WORK TO COMPLETE:
Quote every line of the material beneath this one.

PROVIDED MATERIAL:
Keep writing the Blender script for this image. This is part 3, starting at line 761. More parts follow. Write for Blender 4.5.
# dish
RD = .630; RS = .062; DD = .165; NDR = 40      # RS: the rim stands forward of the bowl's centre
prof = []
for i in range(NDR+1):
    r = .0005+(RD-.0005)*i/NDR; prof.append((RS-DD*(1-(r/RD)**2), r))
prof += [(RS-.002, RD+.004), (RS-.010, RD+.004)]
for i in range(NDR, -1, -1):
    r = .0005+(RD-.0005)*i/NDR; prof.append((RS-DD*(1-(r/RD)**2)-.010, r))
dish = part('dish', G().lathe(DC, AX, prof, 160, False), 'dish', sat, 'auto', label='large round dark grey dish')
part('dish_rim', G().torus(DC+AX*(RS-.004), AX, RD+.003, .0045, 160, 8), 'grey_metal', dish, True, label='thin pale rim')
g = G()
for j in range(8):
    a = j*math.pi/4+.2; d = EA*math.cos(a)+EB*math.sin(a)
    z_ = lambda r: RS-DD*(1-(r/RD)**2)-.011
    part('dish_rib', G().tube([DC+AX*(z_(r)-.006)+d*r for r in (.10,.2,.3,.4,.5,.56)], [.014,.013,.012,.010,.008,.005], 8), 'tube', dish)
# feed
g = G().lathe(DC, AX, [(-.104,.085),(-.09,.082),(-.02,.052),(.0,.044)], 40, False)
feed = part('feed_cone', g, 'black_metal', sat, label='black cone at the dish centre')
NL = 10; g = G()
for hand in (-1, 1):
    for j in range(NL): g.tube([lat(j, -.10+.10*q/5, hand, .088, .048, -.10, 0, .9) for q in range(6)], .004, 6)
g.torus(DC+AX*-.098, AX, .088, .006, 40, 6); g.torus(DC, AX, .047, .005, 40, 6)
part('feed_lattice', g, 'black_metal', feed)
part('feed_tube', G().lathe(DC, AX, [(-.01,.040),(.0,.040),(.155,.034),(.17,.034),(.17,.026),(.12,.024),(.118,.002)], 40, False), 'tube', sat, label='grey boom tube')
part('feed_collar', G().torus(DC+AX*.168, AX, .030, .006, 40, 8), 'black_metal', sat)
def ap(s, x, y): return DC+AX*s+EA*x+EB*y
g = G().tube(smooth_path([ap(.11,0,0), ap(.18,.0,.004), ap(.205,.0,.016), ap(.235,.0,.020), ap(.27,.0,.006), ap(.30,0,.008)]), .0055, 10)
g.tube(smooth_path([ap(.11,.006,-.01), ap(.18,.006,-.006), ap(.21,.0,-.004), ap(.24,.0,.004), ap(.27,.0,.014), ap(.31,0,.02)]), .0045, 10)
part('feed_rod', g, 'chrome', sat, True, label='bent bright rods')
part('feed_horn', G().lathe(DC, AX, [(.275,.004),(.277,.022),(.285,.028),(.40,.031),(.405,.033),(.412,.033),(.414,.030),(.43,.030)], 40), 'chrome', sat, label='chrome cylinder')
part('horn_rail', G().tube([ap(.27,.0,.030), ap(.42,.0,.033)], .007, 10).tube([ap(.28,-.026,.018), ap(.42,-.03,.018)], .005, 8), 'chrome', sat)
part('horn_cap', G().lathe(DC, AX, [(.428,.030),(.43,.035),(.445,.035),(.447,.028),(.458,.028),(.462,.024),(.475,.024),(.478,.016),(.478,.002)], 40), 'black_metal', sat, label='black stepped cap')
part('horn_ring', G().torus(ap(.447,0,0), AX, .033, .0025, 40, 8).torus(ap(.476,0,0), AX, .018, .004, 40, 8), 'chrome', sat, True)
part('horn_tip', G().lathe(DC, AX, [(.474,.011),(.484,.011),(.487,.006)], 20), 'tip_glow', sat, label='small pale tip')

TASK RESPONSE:
Keep writing the Blender script for this image. This is part 3, starting at line 761. More parts follow. Write for Blender 4.5.
# dish
RD = .630; RS = .062; DD = .165; NDR = 40      # RS: the rim stands forward of the bowl's centre
prof = []
for i in range(NDR+1):
    r = .0005+(RD-.0005)*i/NDR; prof.append((RS-DD*(1-(r/RD)**2), r))
prof += [(RS-.002, RD+.004), (RS-.010, RD+.004)]
for i in range(NDR, -1, -1):
    r = .0005+(RD-.0005)*i/NDR; prof.append((RS-DD*(1-(r/RD)**2)-.010, r))
dish = part('dish', G().lathe(DC, AX, prof, 160, False), 'dish', sat, 'auto', label='large round dark grey dish')
part('dish_rim', G().torus(DC+AX*(RS-.004), AX, RD+.003, .0045, 160, 8), 'grey_metal', dish, True, label='thin pale rim')
g = G()
for j in range(8):
    a = j*math.pi/4+.2; d = EA*math.cos(a)+EB*math.sin(a)
    z_ = lambda r: RS-DD*(1-(r/RD)**2)-.011
    part('dish_rib', G().tube([DC+AX*(z_(r)-.006)+d*r for r in (.10,.2,.3,.4,.5,.56)], [.014,.013,.012,.010,.008,.005], 8), 'tube', dish)
# feed
g = G().lathe(DC, AX, [(-.104,.085),(-.09,.082),(-.02,.052),(.0,.044)], 40, False)
feed = part('feed_cone', g, 'black_metal', sat, label='black cone at the dish centre')
NL = 10; g = G()
for hand in (-1, 1):
    for j in range(NL): g.tube([lat(j, -.10+.10*q/5, hand, .088, .048, -.10, 0, .9) for q in range(6)], .004, 6)
g.torus(DC+AX*-.098, AX, .088, .006, 40, 6); g.torus(DC, AX, .047, .005, 40, 6)
part('feed_lattice', g, 'black_metal', feed)
part('feed_tube', G().lathe(DC, AX, [(-.01,.040),(.0,.040),(.155,.034),(.17,.034),(.17,.026),(.12,.024),(.118,.002)], 40, False), 'tube', sat, label='grey boom tube')
part('feed_collar', G().torus(DC+AX*.168, AX, .030, .006, 40, 8), 'black_metal', sat)
def ap(s, x, y): return DC+AX*s+EA*x+EB*y
g = G().tube(smooth_path([ap(.11,0,0), ap(.18,.0,.004), ap(.205,.0,.016), ap(.235,.0,.020), ap(.27,.0,.006), ap(.30,0,.008)]), .0055, 10)
g.tube(smooth_path([ap(.11,.006,-.01), ap(.18,.006,-.006), ap(.21,.0,-.004), ap(.24,.0,.004), ap(.27,.0,.014), ap(.31,0,.02)]), .0045, 10)
part('feed_rod', g, 'chrome', sat, True, label='bent bright rods')
part('feed_horn', G().lathe(DC, AX, [(.275,.004),(.277,.022),(.285,.028),(.40,.031),(.405,.033),(.412,.033),(.414,.030),(.43,.030)], 40), 'chrome', sat, label='chrome cylinder')
part('horn_rail', G().tube([ap(.27,.0,.030), ap(.42,.0,.033)], .007, 10).tube([ap(.28,-.026,.018), ap(.42,-.03,.018)], .005, 8), 'chrome', sat)
part('horn_cap', G().lathe(DC, AX, [(.428,.030),(.43,.035),(.445,.035),(.447,.028),(.458,.028),(.462,.024),(.475,.024),(.478,.016),(.478,.002)], 40), 'black_metal', sat, label='black stepped cap')
part('horn_ring', G().torus(ap(.447,0,0), AX, .033, .0025, 40, 8).torus(ap(.476,0,0), AX, .018, .004, 40, 8), 'chrome', sat, True)
part('horn_tip', G().lathe(DC, AX, [(.474,.011),(.484,.011),(.487,.006)], 20), 'tip_glow', sat, label='small pale tip')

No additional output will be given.